When he was finally able to pry loose for a few minutes, he sounded harassed – but not unhappy. Leading a team of independent researchers, he had just released new material detailing the long-suppressed history of the Vienna Philharmonic under National Socialism that had made international news, written up in The New York Times, The Guardian, The Independent and elsewhere and covered widely in broadcast media.
"All hell has broken loose around here," he confessed, describing how he was running from one event or appearance or interview to the next while he scrambled to keep up with his restored teaching obligations at the Institute for Contemporary History at the University of Vienna. After a six month sabbatical, it took some adjusting.
Throughout the autumn, Rathkolb and his colleagues had been working with filmmaker Robert Neumüller to produce a powerful and important documentary Schatten der Vergangenheit – Wiener Philharmoniker im Nationalsozialismus (Shadows of the Past – The Vienna Philharmonic during National Socialism) [see Special Report, "An Orchestra, a Ring, and a Past", on p. 3 of this issue]. It was the culmination of months, if not years, of preparation depending on how you count.
The film, which premiered on the Austrian National Broadcaster ORF on 16 March, includes interviews with State Opera Music Director Franz Welser-Möst, violinist Clemens Hellsberg, chairman of the orchestra’s managing board, with archivist Sylvia Kargl, former players and other witnesses, powerful historical footage, and glimpses of the back stage life of the musicians.
It was down below ground in the remote stacks of the Staatsoper music library, among the storage lockers of yellowed manuscripts rarely used, that the Philharmonic’s marble-covered membership registers had been discovered, the official record of the Jewish musicians who had been forced out immediately following the Anschluss.

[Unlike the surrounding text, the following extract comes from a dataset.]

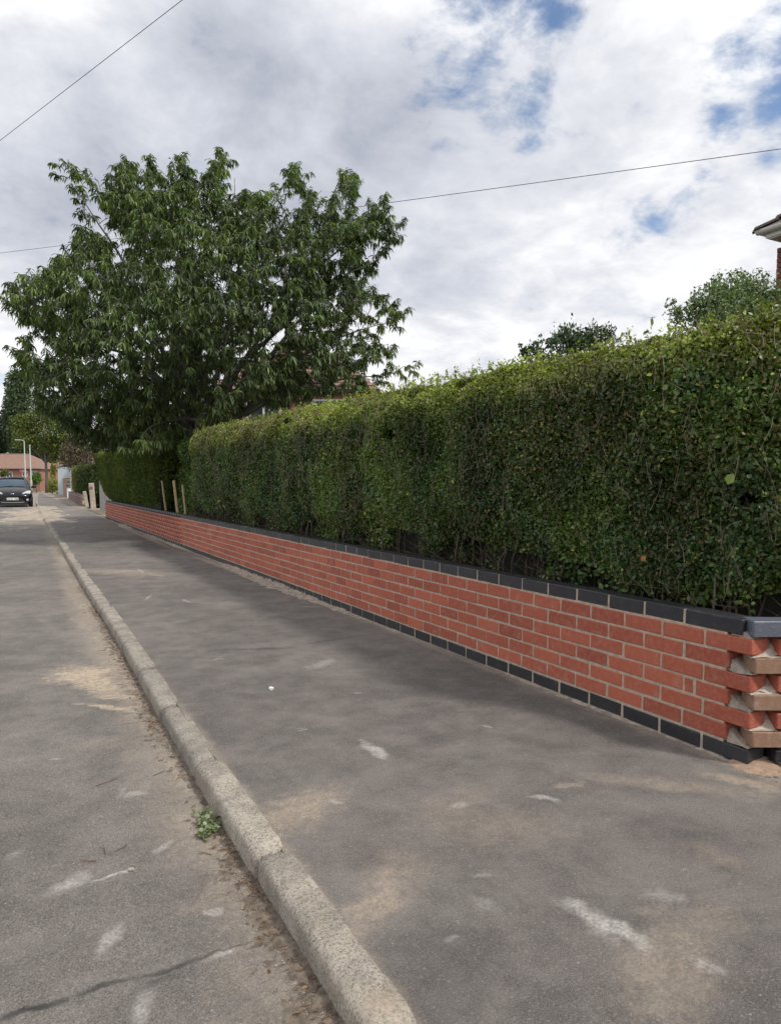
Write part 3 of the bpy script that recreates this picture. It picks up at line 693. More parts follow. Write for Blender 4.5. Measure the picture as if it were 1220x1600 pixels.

Whether they were deliberately hidden or simply overlooked, no one knows for sure, says Rathkolb – and proving it either way is difficult.It was not until Dr. Kargl went through the files by hand, "and paged through them all over again" that the missing volumes turned up. Frustrating, but for him as an historian, hardly surprising.
Contemporary parallels
What disturbs Rathkolb more are the parallels with current political trends. The polemics of an historical figure like right-wing conservative and later Nazi, Carl Schmidt – against the parliamentary system, the party system and the social state – are hauntingly familiar.
"At the moment we have a situation a lot like the interwar period, where there is pressure against the parties and against democracy," he said. And when he looks at the current election campaigns, he sees a variety of indications that the same issues are at stake.
"Instead of trying to alleviate the lack of democracy in political decision making, people start attacking the whole," he said. "But they’re forgetting, that when the balance once tips, then you might still be able to negotiate as an individual, but the big questions become givens, and these are decided elsewhere.
"This is what irritates me the most: that we are very critical with ourselves, and beat our breasts, when it comes to National Socialism or the Shoah. But how it got that way, this phase after the First World War, this strong movement for democracy in Europe that has such a different history than in the USA – it’s not comparable, and we are really behind on this – this we just have to say openly and acknowledge."
Authoritarian tradition of the orchestra
All this is clearly visible in the situation of the orchestra: "The authoritarian position of orchestra’s managing director, this was no child of National Socialism," Rathkolb emphasised. It was already there in Austria’s "little dictatorship" from 1933 to 1938 that established the "Leader Theory" (Führerprinzip). "Then you only had to add on the "Aryan Theory" (Arierprinzip), because the last democratic barriers had already been liquidated" years before.
All of this is being ignored in current discourse in Europe, he said. The way the discussion of Italian politics bypasses Mussolini is just as irritating as what is going on in Hungary, or the current debates in Austria – where in spite of high levels of public support for democracy, there appears to be a growing trend toward a "strong man" model.
Not the 60 percent recorded in a survey published on the eve of the Anschluss commemoration in Der Standard – which Rathkolb described as "scurrilous". (With 506 interviews, he "would not even go public in a seminar.")
Still the oft-confirmed 20 per cent is bad enough.This is "a solid 20 per cent [of Austrians] who are saying ‘Enough of democracy! We need someone to clean things up!’ " In times of social crisis, "a few clever arguments" can easily turn that 20 percent into 30 percent.
"And then we’re right back in the inter-war period," Rathkolb said. "All I need is a coalition partner, and then, with what appear to be democratic methods, I have a clear majority. We’re always pointing at the Hungarians, or laughing at the Italians, but we have the same thing here at home and we’ll see it in the next election.
He also sees a badly distorted discussion over the European Union, where the perception is that the EU is getting increasingly authoritarian. "Exactly the opposite is the case," he said, in frustration.
"But this has become the new enemy. We don’t need – and this is a horrible word – we don’t need ‘the Jew’ any more as the enemy. In fact the anti-Semitism quotient has hit rock bottom. But it’s just a redirection: The same people who were still articulating anti-Semitic feelings 15, 20 years ago, now they have the EU as the enemy. It’s not 1:1, of course. But thinking in ‘enemies’ is a huge problem in any critical, democratic discourse." There are exceptions, particularly among the students, where the same trend toward authoritarianism doesn’t appear.
"But as long as we have this 20 per cent who want ‘a strong man’, until we can dismantle this, our democracy is in trouble."